Using the listing below, please gather every line containing the word "scene".

_DATASET EXTRACT_.
--- Begin ---

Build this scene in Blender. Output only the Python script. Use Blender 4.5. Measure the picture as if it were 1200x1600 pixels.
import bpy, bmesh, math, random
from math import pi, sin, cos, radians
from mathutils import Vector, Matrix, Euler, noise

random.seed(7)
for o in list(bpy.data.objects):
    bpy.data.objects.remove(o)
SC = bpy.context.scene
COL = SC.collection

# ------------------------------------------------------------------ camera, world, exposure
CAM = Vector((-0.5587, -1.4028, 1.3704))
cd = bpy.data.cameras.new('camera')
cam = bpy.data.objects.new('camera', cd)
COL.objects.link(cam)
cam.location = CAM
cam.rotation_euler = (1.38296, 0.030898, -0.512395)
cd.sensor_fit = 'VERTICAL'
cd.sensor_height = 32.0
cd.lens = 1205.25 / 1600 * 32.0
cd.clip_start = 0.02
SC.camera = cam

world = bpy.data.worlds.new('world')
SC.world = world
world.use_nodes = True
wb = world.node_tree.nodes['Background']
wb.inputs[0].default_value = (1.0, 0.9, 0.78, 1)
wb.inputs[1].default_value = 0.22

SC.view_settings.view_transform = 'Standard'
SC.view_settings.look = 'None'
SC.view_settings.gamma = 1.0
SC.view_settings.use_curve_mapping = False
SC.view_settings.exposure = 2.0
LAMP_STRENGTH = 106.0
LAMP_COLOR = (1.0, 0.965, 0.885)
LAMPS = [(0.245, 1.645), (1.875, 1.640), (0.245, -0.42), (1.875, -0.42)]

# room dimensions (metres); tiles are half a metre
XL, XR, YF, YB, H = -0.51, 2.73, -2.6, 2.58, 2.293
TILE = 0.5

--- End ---
--- Begin ---

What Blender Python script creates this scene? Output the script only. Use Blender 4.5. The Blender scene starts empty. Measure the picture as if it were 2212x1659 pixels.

--- End ---

_THE REPLY_.
Build this scene in Blender. Output only the Python script. Use Blender 4.5. Measure the picture as if it were 1200x1600 pixels.
SC = bpy.context.scene
What Blender Python script creates this scene? Output the script only. Use Blender 4.5. The Blender scene starts empty. Measure the picture as if it were 2212x1659 pixels.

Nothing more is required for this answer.